Mientras que para Anabel es necesario guardar las apariencias, para Nerea es importante reivindicar su condición. Cree que, si se diese esa ruptura, sería más fácil que se conociesen mejor entre ellas y que se ayudaran. “Cuando vas al Centro de la Mujer y te encuentras con otras, hacen como que no va con ellas, pero todas sabemos lo que hay. Qué me importa que me vean esta y la otra... ¡si estamos todas ahí!”.
Mirando el futuro
Aunque no se les haya borrado la sonrisa, están cansadas de su oficio. Anabel aprovechó los cursos del INEM para formarse y buscar otros trabajos. Durante un tiempo le fue bien, estuvo dos años como asistente interna de personas mayores, pero las durísimas condiciones y el aislamiento social le hicieron abandonar. “200 por aquí, 50 por allá... Mira, al final, haces cuentas y vuelves”, cuenta Anabel, que asegura que es muy difícil salir totalmente del oficio porque te acostumbras a vivir sin jefes, sin horarios y con dinero en el bolsillo.
Por su parte, Nerea ha reducido la carga de trabajo, pero sigue en activo. Aunque le concediesen la renta garantizada, le resultaría muy difícil cambiar de oficio al 100%. Ha hecho números, y con 800 euros no cubre las necesidades de su hija, la compra de un piso de protección oficial y la ayuda que pasa a su madre, así que afirma que “si viene un cliente conocido, te dices: ‘venga, adelante, que éste es fácil’”.
Las dos ven difícil su jubilación porque no han cotizado. A Nerea le preocupa el futuro de su hija y, pese a estar comprándose una casa, se pregunta: “¿De qué voy a vivir? No tengo pensión y lo de casarme con alguien no creo que funcionara”. Se planteó darse de alta como autónoma (en otra categoría profesional) y pagar su seguridad social, pero suponía un gasto excesivo para sus ingresos y mucho papeleo.

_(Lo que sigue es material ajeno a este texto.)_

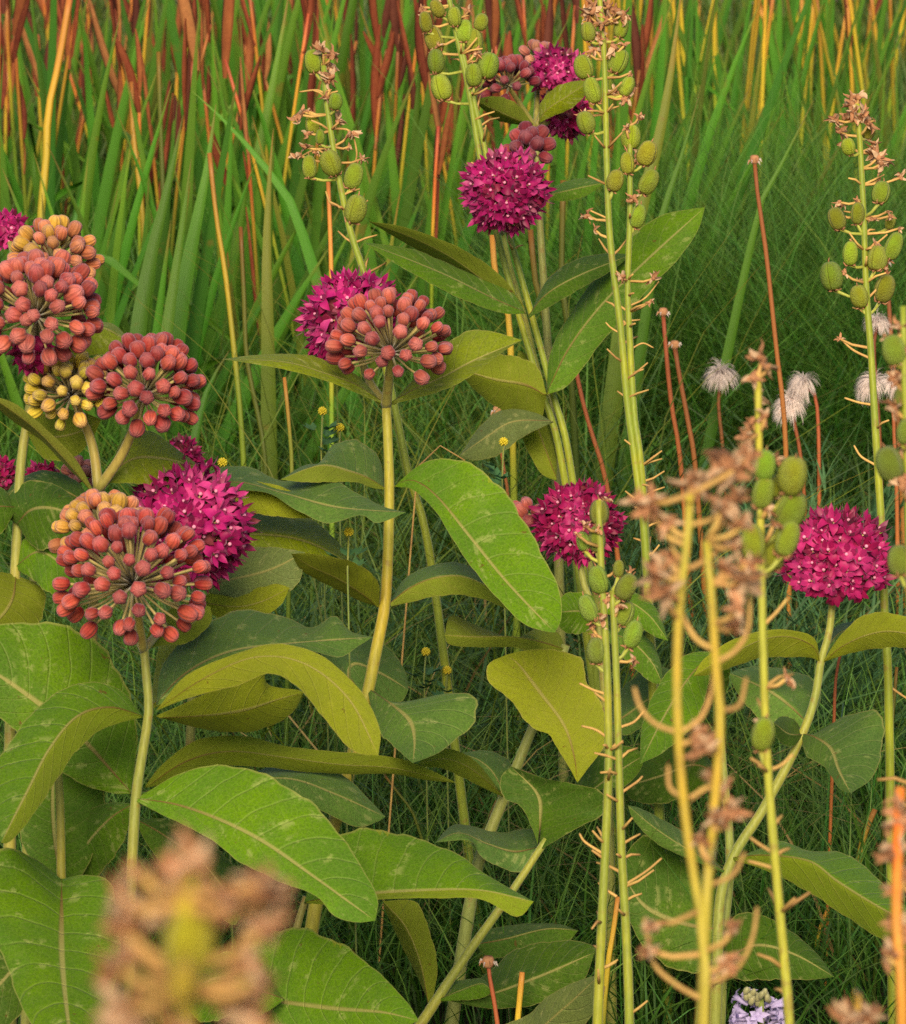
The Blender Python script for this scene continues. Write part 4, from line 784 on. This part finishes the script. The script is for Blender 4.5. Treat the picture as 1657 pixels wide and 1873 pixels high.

Hace rato que se ha acabado el café y desde abajo un cliente reclama la presencia de Nerea. Demanda su ayuda para “tomar las pastillas de la tarde”. Antes de bajar, Anabel dice que ha dejado de soñar y aconseja a su compañera que, como ella, viva el día a día. “Hay que vivirlo, porque es lo único que existe”.